Omit the pictures and print exactly the lines of the listing below, starting at the first and ending at the line containing "from mathutils import".

▶ Material provided
● ● ● ●

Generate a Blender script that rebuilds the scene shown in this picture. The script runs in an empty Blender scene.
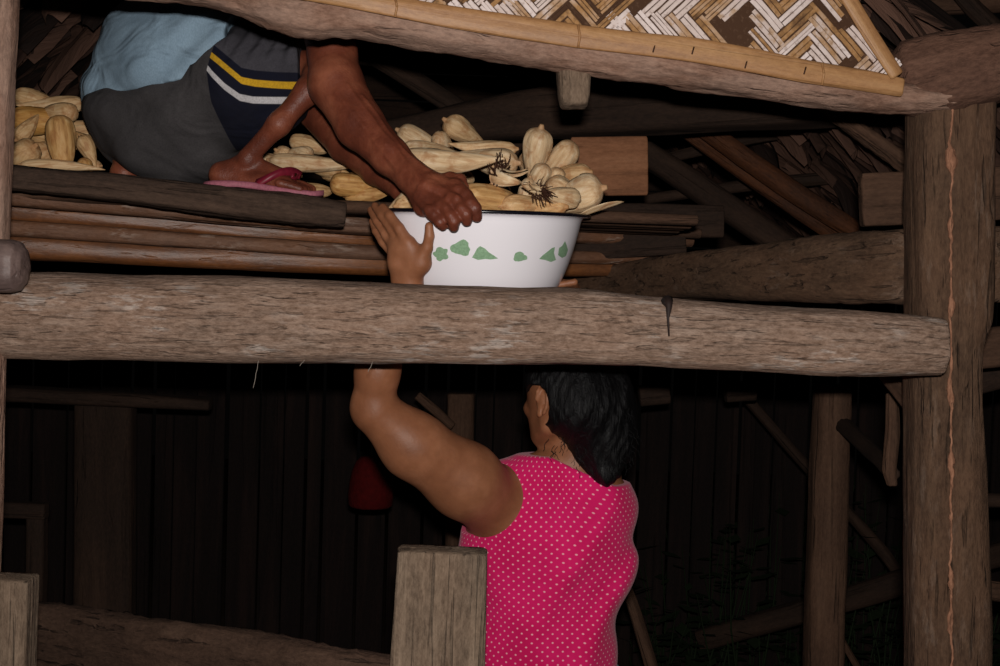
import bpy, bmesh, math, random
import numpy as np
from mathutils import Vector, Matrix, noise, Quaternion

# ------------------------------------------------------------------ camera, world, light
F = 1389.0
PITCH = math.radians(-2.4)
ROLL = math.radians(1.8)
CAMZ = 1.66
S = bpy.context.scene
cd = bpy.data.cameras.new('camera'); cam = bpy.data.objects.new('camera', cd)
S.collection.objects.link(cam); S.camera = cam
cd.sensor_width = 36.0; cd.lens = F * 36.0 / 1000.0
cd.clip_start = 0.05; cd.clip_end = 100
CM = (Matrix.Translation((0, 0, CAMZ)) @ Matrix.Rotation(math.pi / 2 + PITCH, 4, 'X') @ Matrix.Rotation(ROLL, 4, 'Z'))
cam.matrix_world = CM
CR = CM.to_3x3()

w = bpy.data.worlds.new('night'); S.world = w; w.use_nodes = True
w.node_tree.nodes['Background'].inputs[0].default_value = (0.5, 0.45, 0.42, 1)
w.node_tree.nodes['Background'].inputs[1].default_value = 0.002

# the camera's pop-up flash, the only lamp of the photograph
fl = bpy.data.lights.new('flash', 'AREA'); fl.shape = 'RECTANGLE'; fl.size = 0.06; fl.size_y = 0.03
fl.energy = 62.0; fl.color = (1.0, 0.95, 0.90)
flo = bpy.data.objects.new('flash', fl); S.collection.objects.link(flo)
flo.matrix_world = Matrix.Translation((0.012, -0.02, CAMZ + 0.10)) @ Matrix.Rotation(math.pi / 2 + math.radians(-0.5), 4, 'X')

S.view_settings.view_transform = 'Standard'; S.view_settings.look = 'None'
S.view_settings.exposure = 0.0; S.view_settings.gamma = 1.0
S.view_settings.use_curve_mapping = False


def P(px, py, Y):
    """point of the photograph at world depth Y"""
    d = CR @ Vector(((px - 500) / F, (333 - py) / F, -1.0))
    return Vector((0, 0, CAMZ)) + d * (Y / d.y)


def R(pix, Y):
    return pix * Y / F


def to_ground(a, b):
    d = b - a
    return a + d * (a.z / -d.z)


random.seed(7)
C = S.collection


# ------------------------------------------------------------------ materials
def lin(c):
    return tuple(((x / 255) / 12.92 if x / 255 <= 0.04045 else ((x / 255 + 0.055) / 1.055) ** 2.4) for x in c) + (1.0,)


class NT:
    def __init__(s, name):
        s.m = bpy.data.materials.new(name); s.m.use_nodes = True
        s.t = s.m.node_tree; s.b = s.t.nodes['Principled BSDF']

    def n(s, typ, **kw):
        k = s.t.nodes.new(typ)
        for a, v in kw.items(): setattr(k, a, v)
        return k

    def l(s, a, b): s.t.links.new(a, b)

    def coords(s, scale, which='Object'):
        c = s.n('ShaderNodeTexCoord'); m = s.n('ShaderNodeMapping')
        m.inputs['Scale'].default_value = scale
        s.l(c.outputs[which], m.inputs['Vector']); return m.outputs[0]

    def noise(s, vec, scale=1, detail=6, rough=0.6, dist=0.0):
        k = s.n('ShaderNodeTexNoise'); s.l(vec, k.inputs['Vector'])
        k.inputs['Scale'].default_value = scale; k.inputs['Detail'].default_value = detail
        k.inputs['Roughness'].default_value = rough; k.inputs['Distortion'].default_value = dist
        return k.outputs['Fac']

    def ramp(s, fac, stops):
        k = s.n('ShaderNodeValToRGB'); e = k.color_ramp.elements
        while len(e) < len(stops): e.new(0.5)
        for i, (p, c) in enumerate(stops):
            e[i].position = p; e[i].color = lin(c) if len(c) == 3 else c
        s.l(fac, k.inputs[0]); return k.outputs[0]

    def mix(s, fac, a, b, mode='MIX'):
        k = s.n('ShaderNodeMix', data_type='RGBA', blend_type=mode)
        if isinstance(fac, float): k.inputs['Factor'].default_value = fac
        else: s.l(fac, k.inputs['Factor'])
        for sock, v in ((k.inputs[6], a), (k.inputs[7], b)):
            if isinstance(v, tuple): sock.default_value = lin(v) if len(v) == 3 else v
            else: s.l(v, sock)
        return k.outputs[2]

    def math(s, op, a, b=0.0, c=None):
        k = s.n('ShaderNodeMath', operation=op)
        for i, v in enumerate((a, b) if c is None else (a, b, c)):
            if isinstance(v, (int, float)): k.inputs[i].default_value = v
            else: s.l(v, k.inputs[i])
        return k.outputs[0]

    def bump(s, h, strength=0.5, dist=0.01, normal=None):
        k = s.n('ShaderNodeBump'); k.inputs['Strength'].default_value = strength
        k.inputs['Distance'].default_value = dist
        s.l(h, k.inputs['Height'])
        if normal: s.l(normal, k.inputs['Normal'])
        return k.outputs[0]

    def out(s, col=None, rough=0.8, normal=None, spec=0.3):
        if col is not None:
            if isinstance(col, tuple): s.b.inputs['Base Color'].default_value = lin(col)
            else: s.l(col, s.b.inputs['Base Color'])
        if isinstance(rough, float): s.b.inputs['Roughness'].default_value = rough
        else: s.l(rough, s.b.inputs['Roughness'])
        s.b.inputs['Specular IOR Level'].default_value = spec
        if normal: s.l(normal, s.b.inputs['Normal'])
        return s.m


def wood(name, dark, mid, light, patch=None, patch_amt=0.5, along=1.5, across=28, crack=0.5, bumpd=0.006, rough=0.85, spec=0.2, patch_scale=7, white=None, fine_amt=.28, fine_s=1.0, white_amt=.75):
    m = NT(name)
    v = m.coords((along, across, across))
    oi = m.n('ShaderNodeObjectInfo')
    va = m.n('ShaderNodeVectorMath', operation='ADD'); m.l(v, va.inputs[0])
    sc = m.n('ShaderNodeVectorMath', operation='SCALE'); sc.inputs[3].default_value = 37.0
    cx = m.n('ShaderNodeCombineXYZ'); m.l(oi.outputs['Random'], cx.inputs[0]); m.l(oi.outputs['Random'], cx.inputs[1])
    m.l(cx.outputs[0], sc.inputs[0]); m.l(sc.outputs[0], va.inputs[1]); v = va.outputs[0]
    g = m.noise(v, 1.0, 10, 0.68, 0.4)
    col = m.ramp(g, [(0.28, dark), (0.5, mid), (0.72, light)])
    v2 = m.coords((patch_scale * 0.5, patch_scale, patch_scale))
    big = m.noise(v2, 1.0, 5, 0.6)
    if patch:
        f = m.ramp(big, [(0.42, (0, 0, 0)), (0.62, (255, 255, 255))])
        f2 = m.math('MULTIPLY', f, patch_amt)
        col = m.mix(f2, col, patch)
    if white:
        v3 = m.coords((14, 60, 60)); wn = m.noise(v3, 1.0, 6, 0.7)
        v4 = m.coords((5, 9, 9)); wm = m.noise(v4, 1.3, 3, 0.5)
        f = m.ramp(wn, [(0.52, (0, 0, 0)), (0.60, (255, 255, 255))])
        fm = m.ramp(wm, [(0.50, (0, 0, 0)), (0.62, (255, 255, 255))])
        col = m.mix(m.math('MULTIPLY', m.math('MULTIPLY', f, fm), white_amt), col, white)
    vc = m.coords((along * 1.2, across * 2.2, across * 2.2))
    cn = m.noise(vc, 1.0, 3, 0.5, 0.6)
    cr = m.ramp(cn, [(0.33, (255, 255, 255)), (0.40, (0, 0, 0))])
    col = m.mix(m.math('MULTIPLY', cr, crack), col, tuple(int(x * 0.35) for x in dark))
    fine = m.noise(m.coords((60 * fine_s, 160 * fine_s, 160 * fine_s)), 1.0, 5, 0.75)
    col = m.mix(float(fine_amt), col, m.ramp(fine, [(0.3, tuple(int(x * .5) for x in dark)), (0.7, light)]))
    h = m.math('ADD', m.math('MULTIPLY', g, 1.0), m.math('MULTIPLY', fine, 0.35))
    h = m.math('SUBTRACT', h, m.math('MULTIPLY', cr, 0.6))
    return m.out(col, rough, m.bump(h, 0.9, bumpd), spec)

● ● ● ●

▶ Reply
Generate a Blender script that rebuilds the scene shown in this picture. The script runs in an empty Blender scene.
import bpy, bmesh, math, random
import numpy as np
from mathutils import Vector, Matrix, noise, Quaternion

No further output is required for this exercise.